Jeff était chanteur. Le meilleur de lui-même, il voulait le mettre dans ses chansons. On ne l'y a pas assez trouvé malgré un sacré best of: Du vélo sans les mains, Chacun son histoire, Sans tambour ni trompette, Ça valait bien la peine que je naisse, Ça ne me suffit plus, La vie la mort, Boire boire boire, C'que t'es belle quand j'ai bu, Tu m'aimeras quand je ne t'aimerai plus, Apprendre à tout laisser, L'oiseau de 7h32, Je ris, Destination Ultramarine, Ma carcasse et Canadair.

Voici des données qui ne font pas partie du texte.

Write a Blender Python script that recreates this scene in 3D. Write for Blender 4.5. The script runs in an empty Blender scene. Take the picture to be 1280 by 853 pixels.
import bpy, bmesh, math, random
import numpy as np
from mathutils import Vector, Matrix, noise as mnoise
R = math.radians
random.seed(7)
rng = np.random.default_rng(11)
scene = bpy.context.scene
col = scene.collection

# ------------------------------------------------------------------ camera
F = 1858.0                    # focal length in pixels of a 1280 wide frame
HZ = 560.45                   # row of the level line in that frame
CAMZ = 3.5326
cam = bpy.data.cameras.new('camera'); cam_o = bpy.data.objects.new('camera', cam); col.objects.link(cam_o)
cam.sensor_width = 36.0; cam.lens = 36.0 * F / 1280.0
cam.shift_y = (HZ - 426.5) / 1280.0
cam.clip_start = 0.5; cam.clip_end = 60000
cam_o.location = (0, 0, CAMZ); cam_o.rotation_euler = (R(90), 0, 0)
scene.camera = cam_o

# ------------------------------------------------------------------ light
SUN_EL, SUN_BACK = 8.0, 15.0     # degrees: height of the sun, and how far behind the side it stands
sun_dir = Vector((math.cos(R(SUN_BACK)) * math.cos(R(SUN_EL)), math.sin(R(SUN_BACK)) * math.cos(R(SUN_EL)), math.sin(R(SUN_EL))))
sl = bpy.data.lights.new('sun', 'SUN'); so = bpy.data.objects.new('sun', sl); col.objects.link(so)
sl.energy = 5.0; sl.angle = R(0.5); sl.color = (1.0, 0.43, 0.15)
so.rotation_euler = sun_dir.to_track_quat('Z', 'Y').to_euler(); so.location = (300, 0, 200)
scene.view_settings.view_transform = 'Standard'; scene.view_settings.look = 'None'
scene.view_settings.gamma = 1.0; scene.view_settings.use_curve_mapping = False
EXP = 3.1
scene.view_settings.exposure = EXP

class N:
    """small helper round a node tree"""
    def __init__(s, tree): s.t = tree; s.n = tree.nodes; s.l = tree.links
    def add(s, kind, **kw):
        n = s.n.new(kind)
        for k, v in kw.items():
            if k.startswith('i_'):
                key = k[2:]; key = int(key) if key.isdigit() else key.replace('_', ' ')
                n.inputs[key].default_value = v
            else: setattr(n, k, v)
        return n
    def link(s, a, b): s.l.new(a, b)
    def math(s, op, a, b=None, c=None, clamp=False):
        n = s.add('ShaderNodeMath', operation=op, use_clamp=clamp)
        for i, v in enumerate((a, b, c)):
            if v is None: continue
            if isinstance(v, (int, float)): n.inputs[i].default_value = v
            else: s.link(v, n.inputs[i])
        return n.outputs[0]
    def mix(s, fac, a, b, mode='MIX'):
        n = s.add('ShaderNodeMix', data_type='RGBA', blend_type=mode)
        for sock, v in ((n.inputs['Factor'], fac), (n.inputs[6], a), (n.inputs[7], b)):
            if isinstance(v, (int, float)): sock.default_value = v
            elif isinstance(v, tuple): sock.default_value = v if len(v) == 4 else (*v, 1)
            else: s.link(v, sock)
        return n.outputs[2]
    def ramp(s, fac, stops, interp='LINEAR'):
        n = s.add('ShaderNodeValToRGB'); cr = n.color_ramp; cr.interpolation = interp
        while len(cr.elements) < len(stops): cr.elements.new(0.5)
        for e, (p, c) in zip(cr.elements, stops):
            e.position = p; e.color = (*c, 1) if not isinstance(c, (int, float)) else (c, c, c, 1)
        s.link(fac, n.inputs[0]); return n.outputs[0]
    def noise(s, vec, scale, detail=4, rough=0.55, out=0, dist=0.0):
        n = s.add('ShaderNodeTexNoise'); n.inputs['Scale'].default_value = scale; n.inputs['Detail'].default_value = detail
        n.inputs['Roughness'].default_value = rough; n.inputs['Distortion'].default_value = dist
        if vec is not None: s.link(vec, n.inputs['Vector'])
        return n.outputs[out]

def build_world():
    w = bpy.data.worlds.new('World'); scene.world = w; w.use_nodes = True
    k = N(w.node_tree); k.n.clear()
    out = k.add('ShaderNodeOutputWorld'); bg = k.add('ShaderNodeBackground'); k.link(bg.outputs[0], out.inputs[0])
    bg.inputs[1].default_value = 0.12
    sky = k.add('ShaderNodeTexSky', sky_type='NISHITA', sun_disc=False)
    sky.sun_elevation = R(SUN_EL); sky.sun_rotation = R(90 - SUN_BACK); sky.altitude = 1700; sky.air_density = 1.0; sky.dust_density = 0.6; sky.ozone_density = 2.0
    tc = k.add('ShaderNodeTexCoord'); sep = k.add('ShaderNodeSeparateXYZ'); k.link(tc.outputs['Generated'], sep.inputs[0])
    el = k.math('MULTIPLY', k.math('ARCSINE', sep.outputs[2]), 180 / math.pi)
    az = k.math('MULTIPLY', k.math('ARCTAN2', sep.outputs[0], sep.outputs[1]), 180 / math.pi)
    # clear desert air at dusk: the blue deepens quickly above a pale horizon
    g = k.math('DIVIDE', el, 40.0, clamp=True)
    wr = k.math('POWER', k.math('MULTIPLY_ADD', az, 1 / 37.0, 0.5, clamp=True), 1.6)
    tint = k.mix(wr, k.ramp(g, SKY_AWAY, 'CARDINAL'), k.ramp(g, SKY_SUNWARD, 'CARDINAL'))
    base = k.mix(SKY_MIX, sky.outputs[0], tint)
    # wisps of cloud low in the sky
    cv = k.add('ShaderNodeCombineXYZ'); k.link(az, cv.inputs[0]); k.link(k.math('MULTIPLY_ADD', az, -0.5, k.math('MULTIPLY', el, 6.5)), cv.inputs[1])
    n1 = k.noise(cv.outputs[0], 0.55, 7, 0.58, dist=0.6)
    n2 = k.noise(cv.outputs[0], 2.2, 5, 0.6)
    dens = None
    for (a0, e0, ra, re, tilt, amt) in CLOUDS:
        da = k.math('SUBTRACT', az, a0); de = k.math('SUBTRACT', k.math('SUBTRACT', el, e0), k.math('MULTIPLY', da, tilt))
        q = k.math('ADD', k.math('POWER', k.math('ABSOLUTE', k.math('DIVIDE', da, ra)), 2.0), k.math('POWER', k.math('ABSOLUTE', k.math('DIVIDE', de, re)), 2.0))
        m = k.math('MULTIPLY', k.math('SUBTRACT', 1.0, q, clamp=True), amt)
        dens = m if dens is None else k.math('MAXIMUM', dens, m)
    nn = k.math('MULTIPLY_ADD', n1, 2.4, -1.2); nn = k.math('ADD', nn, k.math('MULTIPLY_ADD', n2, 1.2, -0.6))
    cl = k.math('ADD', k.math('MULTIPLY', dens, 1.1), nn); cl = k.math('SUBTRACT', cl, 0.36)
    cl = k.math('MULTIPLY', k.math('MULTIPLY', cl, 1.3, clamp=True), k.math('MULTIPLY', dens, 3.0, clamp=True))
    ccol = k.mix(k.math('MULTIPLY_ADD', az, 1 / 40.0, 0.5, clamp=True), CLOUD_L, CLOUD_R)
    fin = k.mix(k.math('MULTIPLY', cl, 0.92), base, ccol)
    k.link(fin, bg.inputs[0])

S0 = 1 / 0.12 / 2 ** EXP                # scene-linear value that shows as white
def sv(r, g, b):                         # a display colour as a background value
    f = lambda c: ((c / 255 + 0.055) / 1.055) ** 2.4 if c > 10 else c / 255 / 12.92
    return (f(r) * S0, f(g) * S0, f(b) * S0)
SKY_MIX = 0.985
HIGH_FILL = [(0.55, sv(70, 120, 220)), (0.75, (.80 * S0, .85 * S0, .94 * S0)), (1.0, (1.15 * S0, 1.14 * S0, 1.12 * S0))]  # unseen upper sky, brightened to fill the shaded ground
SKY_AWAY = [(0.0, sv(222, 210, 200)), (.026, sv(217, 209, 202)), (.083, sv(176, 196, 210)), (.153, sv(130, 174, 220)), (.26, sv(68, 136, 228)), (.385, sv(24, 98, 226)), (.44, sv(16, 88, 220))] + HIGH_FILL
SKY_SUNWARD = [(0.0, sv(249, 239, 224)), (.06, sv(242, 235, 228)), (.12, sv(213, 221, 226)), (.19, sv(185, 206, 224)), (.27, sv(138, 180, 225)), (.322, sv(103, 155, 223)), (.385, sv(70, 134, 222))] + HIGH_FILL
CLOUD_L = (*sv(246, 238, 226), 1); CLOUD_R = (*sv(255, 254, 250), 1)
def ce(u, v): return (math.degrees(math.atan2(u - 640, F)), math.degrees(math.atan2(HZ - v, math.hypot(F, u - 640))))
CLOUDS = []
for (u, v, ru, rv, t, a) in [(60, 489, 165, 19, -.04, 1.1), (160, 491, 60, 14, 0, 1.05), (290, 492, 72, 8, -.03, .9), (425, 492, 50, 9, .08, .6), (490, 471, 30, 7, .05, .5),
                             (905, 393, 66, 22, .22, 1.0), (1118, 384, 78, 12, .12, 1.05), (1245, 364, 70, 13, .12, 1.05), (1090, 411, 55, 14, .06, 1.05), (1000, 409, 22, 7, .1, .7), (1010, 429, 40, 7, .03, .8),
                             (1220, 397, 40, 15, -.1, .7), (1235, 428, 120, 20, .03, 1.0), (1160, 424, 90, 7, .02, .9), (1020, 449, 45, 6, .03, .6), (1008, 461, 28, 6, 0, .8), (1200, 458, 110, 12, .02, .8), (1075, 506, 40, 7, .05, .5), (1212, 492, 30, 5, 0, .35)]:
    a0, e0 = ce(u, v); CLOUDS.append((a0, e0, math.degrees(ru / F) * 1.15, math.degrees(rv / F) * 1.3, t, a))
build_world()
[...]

Dans le micro de Jeff, au bord du cercueil, son ami Kent l'a chanté. Jean-François était quelqu'un de bien. Il aurait voulu que ses chansons puissent en convaincre le monde entier, pour, faiblesse avouée, être aimé encore plus, d'encore plus de monde. Car tous ceux qui l'ont approché l'ont adoré, et cela faisait un beau paquet. Il était un courant d'air toujours disponible. Comme l'a formulé la chanteuse Karin Clercq, il rendait magiques des moments ordinaires. Comme un magicien prononçant ses formules, on l'a entendu mentir pour magnifier une rencontre ou un souvenir. On l'a vu les yeux mouillés quand il s'emballait pour quelqu'un de bien, pour quelque chose de beau. Et c'est presque tout ce qu'il laissait deviner d'une sensibilité qui devait être dévorante. Il a mis des éclats de génie, de rire et de grandeur dans sa vie et surtout dans celles des autres. Avec Jeff, on enterre aussi un morceau de soi, la meilleure part.